Little Aloysius coughed to get my attention. “Mrs. Poinker,” he lisped self-righteously. “Bronson is up on the hill playing with rocks and sticks!”

I glanced at him and choked down a hunk of watermelon. “Well… there’s nothing wrong with that, Aloysius. You’re allowed to play with rocks and sticks as long as you don’t throw them.”

Aloysius considered this for a moment, disappointed that Bronson wasn’t going to cop a serve from a teacher. “But Mrs. Poinker, Bronson said that I can’t play with him,” he whined.

My eyes scoured the top of the slope for Bronson. I could see the tiny six-year old crouched in the dirt, too far away for me to call out and much too far away for me to hike to, what with my watermelon and hands full of soggy, knotted shoelaces.

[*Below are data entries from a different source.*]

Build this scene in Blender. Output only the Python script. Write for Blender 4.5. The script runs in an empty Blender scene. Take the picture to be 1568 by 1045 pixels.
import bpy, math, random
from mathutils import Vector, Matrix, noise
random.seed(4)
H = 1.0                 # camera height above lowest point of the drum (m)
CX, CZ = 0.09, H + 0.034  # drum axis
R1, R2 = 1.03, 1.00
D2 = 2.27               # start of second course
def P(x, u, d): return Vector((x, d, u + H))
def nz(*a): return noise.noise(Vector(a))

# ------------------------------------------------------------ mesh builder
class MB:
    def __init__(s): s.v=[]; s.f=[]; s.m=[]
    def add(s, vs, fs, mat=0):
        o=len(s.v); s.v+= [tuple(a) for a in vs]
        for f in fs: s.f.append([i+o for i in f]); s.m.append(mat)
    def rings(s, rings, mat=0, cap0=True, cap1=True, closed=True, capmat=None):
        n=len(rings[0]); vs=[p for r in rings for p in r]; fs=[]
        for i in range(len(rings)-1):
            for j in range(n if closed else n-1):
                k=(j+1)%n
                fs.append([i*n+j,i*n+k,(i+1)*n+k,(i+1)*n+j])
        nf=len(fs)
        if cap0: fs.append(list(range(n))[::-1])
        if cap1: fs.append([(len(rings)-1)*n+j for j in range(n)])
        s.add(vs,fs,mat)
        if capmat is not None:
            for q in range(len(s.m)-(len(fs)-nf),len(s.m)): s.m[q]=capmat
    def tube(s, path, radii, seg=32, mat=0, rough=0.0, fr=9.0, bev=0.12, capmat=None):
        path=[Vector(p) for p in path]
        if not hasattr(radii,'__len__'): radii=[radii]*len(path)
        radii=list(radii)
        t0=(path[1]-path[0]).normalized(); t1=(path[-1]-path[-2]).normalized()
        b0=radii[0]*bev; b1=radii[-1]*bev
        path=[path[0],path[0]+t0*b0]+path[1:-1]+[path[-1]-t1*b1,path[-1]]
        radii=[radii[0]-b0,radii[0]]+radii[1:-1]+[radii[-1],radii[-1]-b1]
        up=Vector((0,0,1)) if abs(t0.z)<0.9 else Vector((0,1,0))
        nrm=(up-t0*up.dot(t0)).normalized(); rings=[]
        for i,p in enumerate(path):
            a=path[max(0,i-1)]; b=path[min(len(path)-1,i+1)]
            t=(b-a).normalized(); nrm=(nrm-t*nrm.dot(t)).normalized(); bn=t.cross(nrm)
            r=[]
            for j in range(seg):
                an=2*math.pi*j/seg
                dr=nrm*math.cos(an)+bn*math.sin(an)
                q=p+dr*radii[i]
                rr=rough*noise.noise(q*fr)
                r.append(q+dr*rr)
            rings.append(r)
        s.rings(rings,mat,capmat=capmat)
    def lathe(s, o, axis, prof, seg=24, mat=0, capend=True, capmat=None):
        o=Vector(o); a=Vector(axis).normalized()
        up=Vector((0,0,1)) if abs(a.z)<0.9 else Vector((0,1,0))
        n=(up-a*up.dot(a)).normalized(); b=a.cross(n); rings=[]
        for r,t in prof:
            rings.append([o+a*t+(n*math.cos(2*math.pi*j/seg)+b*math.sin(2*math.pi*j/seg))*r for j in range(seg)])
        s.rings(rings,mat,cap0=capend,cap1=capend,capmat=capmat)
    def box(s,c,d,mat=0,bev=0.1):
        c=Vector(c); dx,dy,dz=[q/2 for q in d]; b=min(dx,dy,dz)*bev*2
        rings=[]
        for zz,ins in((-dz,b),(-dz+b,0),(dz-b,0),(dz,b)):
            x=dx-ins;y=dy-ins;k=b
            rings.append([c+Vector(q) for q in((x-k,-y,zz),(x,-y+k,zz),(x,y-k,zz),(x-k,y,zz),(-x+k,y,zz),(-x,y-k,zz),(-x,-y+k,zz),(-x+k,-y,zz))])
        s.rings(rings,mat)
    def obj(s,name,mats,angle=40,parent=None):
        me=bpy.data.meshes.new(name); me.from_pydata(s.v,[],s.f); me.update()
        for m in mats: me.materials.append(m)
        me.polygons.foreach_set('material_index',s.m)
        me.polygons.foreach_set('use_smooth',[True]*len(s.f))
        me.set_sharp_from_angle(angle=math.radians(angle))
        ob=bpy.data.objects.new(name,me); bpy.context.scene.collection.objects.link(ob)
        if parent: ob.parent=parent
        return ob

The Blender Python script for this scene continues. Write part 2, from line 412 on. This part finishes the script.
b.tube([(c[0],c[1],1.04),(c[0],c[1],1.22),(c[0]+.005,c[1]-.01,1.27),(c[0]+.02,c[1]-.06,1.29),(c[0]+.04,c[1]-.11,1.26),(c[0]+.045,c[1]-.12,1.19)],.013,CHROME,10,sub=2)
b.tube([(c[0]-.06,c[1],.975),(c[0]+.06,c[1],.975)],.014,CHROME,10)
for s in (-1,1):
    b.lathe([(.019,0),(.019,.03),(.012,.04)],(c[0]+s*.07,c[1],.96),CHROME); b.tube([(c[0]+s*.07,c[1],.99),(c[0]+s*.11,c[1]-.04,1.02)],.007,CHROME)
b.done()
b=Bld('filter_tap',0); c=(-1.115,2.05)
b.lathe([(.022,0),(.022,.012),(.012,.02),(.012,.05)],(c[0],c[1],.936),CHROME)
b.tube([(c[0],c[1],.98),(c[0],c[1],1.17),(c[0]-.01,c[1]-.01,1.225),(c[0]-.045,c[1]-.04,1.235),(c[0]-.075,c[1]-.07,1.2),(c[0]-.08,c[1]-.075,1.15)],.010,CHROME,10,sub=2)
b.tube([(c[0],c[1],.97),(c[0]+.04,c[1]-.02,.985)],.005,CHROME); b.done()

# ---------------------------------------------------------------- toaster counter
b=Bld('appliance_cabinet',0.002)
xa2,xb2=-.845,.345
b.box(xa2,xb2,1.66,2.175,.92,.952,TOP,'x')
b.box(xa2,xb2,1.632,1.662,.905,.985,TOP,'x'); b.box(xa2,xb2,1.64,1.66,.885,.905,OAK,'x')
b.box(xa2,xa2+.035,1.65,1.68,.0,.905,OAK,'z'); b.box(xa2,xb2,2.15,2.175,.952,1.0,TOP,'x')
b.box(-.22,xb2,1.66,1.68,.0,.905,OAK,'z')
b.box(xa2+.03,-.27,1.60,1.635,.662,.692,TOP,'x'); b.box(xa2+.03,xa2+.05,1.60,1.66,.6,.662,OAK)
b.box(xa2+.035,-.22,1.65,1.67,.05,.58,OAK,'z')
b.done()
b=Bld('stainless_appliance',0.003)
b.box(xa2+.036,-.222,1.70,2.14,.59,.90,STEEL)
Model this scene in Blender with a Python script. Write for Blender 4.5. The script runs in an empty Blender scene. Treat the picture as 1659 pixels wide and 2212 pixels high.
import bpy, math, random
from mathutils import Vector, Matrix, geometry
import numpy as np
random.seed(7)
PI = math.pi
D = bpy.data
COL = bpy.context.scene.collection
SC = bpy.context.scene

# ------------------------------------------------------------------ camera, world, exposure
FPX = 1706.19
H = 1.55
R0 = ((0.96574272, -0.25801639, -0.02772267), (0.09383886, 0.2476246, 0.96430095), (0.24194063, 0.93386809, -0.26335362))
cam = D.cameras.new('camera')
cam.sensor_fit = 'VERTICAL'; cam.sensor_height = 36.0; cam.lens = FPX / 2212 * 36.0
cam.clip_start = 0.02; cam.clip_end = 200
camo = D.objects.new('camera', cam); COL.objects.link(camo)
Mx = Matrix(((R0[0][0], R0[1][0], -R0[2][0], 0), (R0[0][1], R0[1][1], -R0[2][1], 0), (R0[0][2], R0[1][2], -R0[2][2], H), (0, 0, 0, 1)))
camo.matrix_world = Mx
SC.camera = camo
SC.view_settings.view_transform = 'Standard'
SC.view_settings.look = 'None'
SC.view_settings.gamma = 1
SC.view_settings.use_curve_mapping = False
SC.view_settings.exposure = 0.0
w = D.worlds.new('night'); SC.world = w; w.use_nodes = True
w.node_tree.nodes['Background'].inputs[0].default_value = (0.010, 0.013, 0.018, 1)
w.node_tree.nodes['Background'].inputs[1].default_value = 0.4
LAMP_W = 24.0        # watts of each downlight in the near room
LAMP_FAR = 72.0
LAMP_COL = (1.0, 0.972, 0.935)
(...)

“Go tell Bronson to come and see me at once,” I said to Aloysius. “It’s against the rules to say people can’t play with you.”

Satisfied with this promising outcome and the thought of Bronson getting into trouble, Aloysius took off up the hill with his secondhand directive as fast as his pudgy legs could carry him.

Naturally, Bronson completely ignored the subpoena, but I caught up with him when the bell went and we were all trudging back to class.

“Bronson,” I demanded. “What’s this about you telling Aloysius he CAN’T play with you. That’s against school rules!”

Bronson’s eyes flickered like a fluorescent light powering up and I could see him calculating his careful response.

“No, Mrs. Poinker,” he drawled with the confidence only a practised Machiavelli can muster on command. “I said that Aloysius CAN play with me.”

Aloysius’ eyes lit up in gratitude. “Oooooh! I thought you said I CAN’T play with you!” he grinned, happy to hear that he’d made a mistake and that Bronson liked him after all.

I’m going to keep my eye on young Bronson.

I reckon he might become president of the United States one day.